Copy the data that follows, character for character, minus the pictures.
"""
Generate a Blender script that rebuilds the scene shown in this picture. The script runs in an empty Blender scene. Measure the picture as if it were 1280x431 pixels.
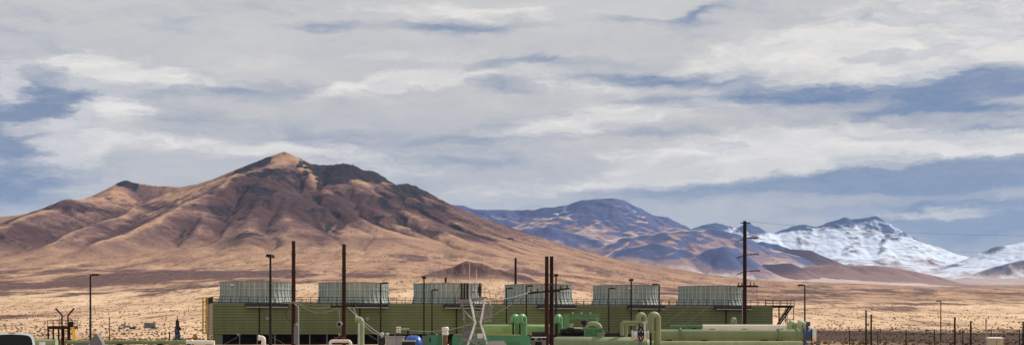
import bpy, bmesh, math, random
import numpy as np
from mathutils import Vector, Matrix

random.seed(7)
scene = bpy.context.scene
DENOISE = True
COL = scene.collection
EYE, FOC, HZ = 2.1, 1800.0, 415.0          # eye height (m), focal length and horizon row of the 1280 px photograph
D2R = math.radians

def gx(px, Y): return (px - 640.0) / FOC * Y
def gz(py, Y): return EYE + (HZ - py) / FOC * Y
def W(px, py, Y): return Vector((gx(px, Y), Y, gz(py, Y)))

# ------------------------------------------------------------------ render set-up
scene.render.engine = 'CYCLES'
scene.view_settings.view_transform = 'Standard'
scene.view_settings.look = 'None'
scene.view_settings.gamma = 1.0
scene.view_settings.use_curve_mapping = False
scene.view_settings.exposure = 0.10
cy = scene.cycles
cy.max_bounces = 6; cy.diffuse_bounces = 3; cy.glossy_bounces = 3
cy.transmission_bounces = 3; cy.volume_bounces = 0
cy.use_denoising = DENOISE; cy.use_adaptive_sampling = False
cy.sample_clamp_indirect = 8.0

cam_d = bpy.data.cameras.new('camera')
cam = bpy.data.objects.new('camera', cam_d); COL.objects.link(cam)
cam.location = (0, 0, EYE); cam.rotation_euler = (D2R(90), 0, 0)
cam_d.sensor_width = 36.0; cam_d.lens = 36.0 * FOC / 1280.0
cam_d.shift_y = (HZ - 215.5) / 1280.0
cam_d.clip_start = 0.5; cam_d.clip_end = 60000
scene.camera = cam

# ------------------------------------------------------------------ sun and sky
SUN_EL, SUN_AZ = 40.0, 56.0               # sun stands behind the plant, to the right
sd = Vector((math.sin(D2R(SUN_AZ)) * math.cos(D2R(SUN_EL)), math.cos(D2R(SUN_AZ)) * math.cos(D2R(SUN_EL)), math.sin(D2R(SUN_EL))))
sl = bpy.data.lights.new('sun', 'SUN'); sl.energy = SUN_E = 4.7; sl.angle = D2R(0.53); sl.color = (1.0, 0.93, 0.82)
so = bpy.data.objects.new('sun', sl); COL.objects.link(so)
so.rotation_euler = sd.to_track_quat('Z', 'Y').to_euler(); so.location = sd * 300

world = bpy.data.worlds.new('World'); scene.world = world; world.use_nodes = True
world.cycles.sampling_method = 'MANUAL'; world.cycles.sample_map_resolution = 256
nt = world.node_tree; nt.nodes.clear()

def nd(t, tree, **kw):
    n = tree.nodes.new(t)
    for k, v in kw.items(): setattr(n, k, v)
    return n
def mth(tree, op, a, b=None, clamp=False):
    n = nd('ShaderNodeMath', tree, operation=op); n.use_clamp = clamp
    for i, v in enumerate((a, b)):
        if v is None: continue
        if isinstance(v, (int, float)): n.inputs[i].default_value = v
        else: tree.links.new(v, n.inputs[i])
    return n.outputs[0]
def noise(tree, vec, scale, detail=4.0, rough=0.55, dist=0.0, dim='3D'):
    n = nd('ShaderNodeTexNoise', tree, noise_dimensions=dim)
    n.inputs['Scale'].default_value = scale; n.inputs['Detail'].default_value = detail
    n.inputs['Roughness'].default_value = rough; n.inputs['Distortion'].default_value = dist
    if vec is not None: tree.links.new(vec, n.inputs['Vector'])
    return n
def maprange(tree, v, a, b, c=0.0, d=1.0, smooth=False):
    n = nd('ShaderNodeMapRange', tree); n.clamp = True
    if smooth: n.interpolation_type = 'SMOOTHSTEP'
    tree.links.new(v, n.inputs[0])
    for i, x in enumerate((a, b, c, d)): n.inputs[i + 1].default_value = x
    return n.outputs[0]
def mixc(tree, f, a, b, blend='MIX'):
    n = nd('ShaderNodeMix', tree, data_type='RGBA', blend_type=blend)
    for s, v in ((0, f), (6, a), (7, b)):
        if isinstance(v, (int, float)): n.inputs[s].default_value = v
        elif isinstance(v, (tuple, list)): n.inputs[s].default_value = (*v[:3], 1)
        else: tree.links.new(v, n.inputs[s])
    return n.outputs[2]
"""
*Written answer*.
Generate a Blender script that rebuilds the scene shown in this picture. The script runs in an empty Blender scene. Measure the picture as if it were 1280x431 pixels.
import bpy, bmesh, math, random
import numpy as np
from mathutils import Vector, Matrix

random.seed(7)
scene = bpy.context.scene
DENOISE = True
COL = scene.collection
EYE, FOC, HZ = 2.1, 1800.0, 415.0          # eye height (m), focal length and horizon row of the 1280 px photograph
D2R = math.radians

def gx(px, Y): return (px - 640.0) / FOC * Y
def gz(py, Y): return EYE + (HZ - py) / FOC * Y
def W(px, py, Y): return Vector((gx(px, Y), Y, gz(py, Y)))

# ------------------------------------------------------------------ render set-up
scene.render.engine = 'CYCLES'
scene.view_settings.view_transform = 'Standard'
scene.view_settings.look = 'None'
scene.view_settings.gamma = 1.0
scene.view_settings.use_curve_mapping = False
scene.view_settings.exposure = 0.10
cy = scene.cycles
cy.max_bounces = 6; cy.diffuse_bounces = 3; cy.glossy_bounces = 3
cy.transmission_bounces = 3; cy.volume_bounces = 0
cy.use_denoising = DENOISE; cy.use_adaptive_sampling = False
cy.sample_clamp_indirect = 8.0

cam_d = bpy.data.cameras.new('camera')
cam = bpy.data.objects.new('camera', cam_d); COL.objects.link(cam)
cam.location = (0, 0, EYE); cam.rotation_euler = (D2R(90), 0, 0)
cam_d.sensor_width = 36.0; cam_d.lens = 36.0 * FOC / 1280.0
cam_d.shift_y = (HZ - 215.5) / 1280.0
cam_d.clip_start = 0.5; cam_d.clip_end = 60000
scene.camera = cam

# ------------------------------------------------------------------ sun and sky
SUN_EL, SUN_AZ = 40.0, 56.0               # sun stands behind the plant, to the right
sd = Vector((math.sin(D2R(SUN_AZ)) * math.cos(D2R(SUN_EL)), math.cos(D2R(SUN_AZ)) * math.cos(D2R(SUN_EL)), math.sin(D2R(SUN_EL))))
sl = bpy.data.lights.new('sun', 'SUN'); sl.energy = SUN_E = 4.7; sl.angle = D2R(0.53); sl.color = (1.0, 0.93, 0.82)
so = bpy.data.objects.new('sun', sl); COL.objects.link(so)
so.rotation_euler = sd.to_track_quat('Z', 'Y').to_euler(); so.location = sd * 300

world = bpy.data.worlds.new('World'); scene.world = world; world.use_nodes = True
world.cycles.sampling_method = 'MANUAL'; world.cycles.sample_map_resolution = 256
nt = world.node_tree; nt.nodes.clear()

def nd(t, tree, **kw):
    n = tree.nodes.new(t)
    for k, v in kw.items(): setattr(n, k, v)
    return n
def mth(tree, op, a, b=None, clamp=False):
    n = nd('ShaderNodeMath', tree, operation=op); n.use_clamp = clamp
    for i, v in enumerate((a, b)):
        if v is None: continue
        if isinstance(v, (int, float)): n.inputs[i].default_value = v
        else: tree.links.new(v, n.inputs[i])
    return n.outputs[0]
def noise(tree, vec, scale, detail=4.0, rough=0.55, dist=0.0, dim='3D'):
    n = nd('ShaderNodeTexNoise', tree, noise_dimensions=dim)
    n.inputs['Scale'].default_value = scale; n.inputs['Detail'].default_value = detail
    n.inputs['Roughness'].default_value = rough; n.inputs['Distortion'].default_value = dist
    if vec is not None: tree.links.new(vec, n.inputs['Vector'])
    return n
def maprange(tree, v, a, b, c=0.0, d=1.0, smooth=False):
    n = nd('ShaderNodeMapRange', tree); n.clamp = True
    if smooth: n.interpolation_type = 'SMOOTHSTEP'
    tree.links.new(v, n.inputs[0])
    for i, x in enumerate((a, b, c, d)): n.inputs[i + 1].default_value = x
    return n.outputs[0]
def mixc(tree, f, a, b, blend='MIX'):
    n = nd('ShaderNodeMix', tree, data_type='RGBA', blend_type=blend)
    for s, v in ((0, f), (6, a), (7, b)):
        if isinstance(v, (int, float)): n.inputs[s].default_value = v
        elif isinstance(v, (tuple, list)): n.inputs[s].default_value = (*v[:3], 1)
        else: tree.links.new(v, n.inputs[s])
    return n.outputs[2]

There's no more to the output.